Sistem hukum di beberapa negara agamis cenderung lemah dan tidak independen. Hal ini menciptakan celah bagi pejabat publik untuk melakukan penyimpangan tanpa takut mendapatkan hukuman. Dalam banyak kasus, hukum ditegakkan secara tebang pilih.
3. Budaya Patronase dan Nepotisme
Di masyarakat yang religius, hubungan kekeluargaan atau kesukuan sering kali sangat kuat. Sayangnya, hal ini kadang disalahgunakan untuk membangun budaya patronase, di mana jabatan atau proyek diberikan berdasarkan koneksi, bukan meritokrasi.
4. Ketidaksesuaian antara Ritual dan Moralitas
Agama sering kali dipahami sebatas ritual, tanpa penghayatan nilai-nilai etis yang mendalam. Seseorang mungkin taat beribadah, tetapi tetap terlibat dalam praktik korupsi karena kurangnya kesadaran moral yang sejati.
5. Minimnya Transparansi dan Akuntabilitas
Banyak negara agamis tidak memiliki sistem pemerintahan yang transparan. Ketertutupan informasi membuka peluang bagi pejabat untuk menyalahgunakan kekuasaan mereka tanpa pengawasan publik.

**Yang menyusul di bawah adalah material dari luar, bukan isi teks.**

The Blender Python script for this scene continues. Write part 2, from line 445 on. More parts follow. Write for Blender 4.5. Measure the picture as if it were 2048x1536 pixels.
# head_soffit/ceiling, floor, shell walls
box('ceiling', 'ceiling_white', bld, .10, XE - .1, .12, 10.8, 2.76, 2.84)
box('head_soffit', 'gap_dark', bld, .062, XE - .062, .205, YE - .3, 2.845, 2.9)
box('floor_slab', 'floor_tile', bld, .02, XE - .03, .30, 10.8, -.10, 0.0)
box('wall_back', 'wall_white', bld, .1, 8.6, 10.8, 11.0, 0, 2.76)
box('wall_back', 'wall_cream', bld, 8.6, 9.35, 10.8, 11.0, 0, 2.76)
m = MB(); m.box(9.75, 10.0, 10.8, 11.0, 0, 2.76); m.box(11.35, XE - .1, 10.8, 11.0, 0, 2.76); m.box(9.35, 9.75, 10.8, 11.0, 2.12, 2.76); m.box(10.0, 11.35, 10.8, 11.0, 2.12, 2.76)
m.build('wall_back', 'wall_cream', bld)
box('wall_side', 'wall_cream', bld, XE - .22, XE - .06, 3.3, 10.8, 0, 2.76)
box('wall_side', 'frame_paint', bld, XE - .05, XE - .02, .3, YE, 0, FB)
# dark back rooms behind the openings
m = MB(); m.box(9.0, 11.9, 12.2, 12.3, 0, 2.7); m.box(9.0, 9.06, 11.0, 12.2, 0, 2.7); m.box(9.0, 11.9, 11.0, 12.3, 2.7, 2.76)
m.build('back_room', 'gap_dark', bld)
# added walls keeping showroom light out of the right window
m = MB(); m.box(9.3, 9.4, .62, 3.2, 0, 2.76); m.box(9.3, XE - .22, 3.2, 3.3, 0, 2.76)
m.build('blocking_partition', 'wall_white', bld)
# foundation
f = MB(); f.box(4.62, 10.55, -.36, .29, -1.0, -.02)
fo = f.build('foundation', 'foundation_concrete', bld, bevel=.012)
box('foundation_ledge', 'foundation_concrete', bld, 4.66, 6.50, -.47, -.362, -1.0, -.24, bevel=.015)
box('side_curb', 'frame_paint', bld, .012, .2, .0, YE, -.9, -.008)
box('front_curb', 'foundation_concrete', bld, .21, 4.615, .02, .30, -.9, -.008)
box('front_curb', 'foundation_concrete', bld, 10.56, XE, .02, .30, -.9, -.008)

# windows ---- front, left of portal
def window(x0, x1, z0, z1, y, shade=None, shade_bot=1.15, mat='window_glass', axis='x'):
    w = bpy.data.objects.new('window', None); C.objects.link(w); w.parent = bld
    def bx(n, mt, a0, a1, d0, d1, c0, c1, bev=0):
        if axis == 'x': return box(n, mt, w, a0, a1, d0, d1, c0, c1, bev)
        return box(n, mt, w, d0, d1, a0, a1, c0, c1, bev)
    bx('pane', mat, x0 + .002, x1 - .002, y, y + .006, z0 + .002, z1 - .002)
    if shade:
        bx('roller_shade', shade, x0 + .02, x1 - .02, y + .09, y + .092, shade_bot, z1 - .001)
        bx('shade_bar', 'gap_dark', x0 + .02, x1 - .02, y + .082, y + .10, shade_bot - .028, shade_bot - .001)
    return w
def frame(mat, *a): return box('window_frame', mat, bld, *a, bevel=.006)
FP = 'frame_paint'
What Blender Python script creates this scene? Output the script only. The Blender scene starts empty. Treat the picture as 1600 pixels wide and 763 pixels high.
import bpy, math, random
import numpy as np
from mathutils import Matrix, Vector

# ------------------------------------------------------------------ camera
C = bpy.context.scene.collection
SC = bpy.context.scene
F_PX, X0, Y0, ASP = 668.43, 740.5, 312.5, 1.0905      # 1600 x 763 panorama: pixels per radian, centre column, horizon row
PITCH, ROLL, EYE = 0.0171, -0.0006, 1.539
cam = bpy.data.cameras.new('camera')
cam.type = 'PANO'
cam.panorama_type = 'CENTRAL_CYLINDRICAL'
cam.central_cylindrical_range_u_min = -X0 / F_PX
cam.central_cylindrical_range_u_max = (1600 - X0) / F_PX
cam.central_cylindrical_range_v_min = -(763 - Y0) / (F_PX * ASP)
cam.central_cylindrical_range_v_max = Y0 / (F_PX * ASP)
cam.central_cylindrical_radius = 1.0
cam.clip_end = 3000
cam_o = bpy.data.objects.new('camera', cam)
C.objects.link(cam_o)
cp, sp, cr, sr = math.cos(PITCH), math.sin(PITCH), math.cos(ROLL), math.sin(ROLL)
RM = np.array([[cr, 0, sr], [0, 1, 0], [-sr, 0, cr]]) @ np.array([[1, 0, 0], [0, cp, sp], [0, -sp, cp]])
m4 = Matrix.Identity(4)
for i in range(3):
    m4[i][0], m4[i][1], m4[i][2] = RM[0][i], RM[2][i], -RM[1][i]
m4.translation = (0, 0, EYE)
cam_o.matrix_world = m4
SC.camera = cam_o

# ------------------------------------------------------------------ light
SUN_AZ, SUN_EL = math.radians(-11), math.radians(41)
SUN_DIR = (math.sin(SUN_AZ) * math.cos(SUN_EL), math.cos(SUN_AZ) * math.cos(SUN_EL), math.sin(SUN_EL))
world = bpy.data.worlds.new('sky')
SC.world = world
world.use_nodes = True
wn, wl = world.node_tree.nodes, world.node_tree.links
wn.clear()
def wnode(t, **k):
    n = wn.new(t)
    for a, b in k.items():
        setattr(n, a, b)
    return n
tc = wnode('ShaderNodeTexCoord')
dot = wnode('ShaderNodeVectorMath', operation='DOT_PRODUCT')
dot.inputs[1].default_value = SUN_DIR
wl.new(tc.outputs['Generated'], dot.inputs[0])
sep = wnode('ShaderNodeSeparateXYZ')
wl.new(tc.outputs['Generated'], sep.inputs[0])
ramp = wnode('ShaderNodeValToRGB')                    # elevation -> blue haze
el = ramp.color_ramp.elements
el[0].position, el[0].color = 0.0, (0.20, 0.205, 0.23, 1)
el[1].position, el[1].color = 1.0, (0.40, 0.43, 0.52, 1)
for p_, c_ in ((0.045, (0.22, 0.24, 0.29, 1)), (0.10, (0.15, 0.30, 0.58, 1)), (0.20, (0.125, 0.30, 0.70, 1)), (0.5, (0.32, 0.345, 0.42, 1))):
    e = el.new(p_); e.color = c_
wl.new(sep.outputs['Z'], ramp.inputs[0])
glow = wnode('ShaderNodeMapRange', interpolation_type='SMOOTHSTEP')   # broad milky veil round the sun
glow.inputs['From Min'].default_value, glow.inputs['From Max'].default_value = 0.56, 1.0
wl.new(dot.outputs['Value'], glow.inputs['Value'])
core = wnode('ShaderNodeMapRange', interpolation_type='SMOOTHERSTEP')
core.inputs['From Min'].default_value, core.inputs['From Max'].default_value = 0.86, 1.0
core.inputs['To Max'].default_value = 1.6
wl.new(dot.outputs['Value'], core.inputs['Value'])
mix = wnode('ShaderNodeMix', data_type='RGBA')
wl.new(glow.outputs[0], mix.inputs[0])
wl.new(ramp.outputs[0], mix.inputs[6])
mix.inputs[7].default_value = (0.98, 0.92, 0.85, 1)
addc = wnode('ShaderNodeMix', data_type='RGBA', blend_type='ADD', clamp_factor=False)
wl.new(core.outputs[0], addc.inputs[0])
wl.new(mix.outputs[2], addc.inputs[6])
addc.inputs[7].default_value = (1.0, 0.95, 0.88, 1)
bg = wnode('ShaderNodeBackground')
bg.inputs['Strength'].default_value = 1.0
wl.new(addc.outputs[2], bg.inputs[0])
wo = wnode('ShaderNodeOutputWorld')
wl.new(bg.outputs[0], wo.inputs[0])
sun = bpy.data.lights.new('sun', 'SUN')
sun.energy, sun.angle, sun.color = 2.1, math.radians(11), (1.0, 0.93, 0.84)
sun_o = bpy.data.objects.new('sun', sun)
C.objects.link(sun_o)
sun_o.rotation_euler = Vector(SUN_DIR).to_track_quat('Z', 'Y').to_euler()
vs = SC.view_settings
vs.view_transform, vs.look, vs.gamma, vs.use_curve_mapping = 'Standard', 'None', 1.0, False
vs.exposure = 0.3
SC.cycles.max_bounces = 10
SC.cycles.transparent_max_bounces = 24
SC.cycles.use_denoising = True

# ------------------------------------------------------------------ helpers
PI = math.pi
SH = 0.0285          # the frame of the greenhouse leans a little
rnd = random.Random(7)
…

Dampak Korupsi di Negara Agamis
Korupsi memiliki dampak yang merusak di semua jenis masyarakat, tetapi di negara agamis, dampaknya sering kali lebih besar karena menyangkut kredibilitas agama sebagai landasan moral.
Hilangnya Kepercayaan Publik
Ketika masyarakat melihat pemimpin yang religius terlibat dalam korupsi, mereka kehilangan kepercayaan terhadap lembaga negara dan bahkan terhadap nilai-nilai agama.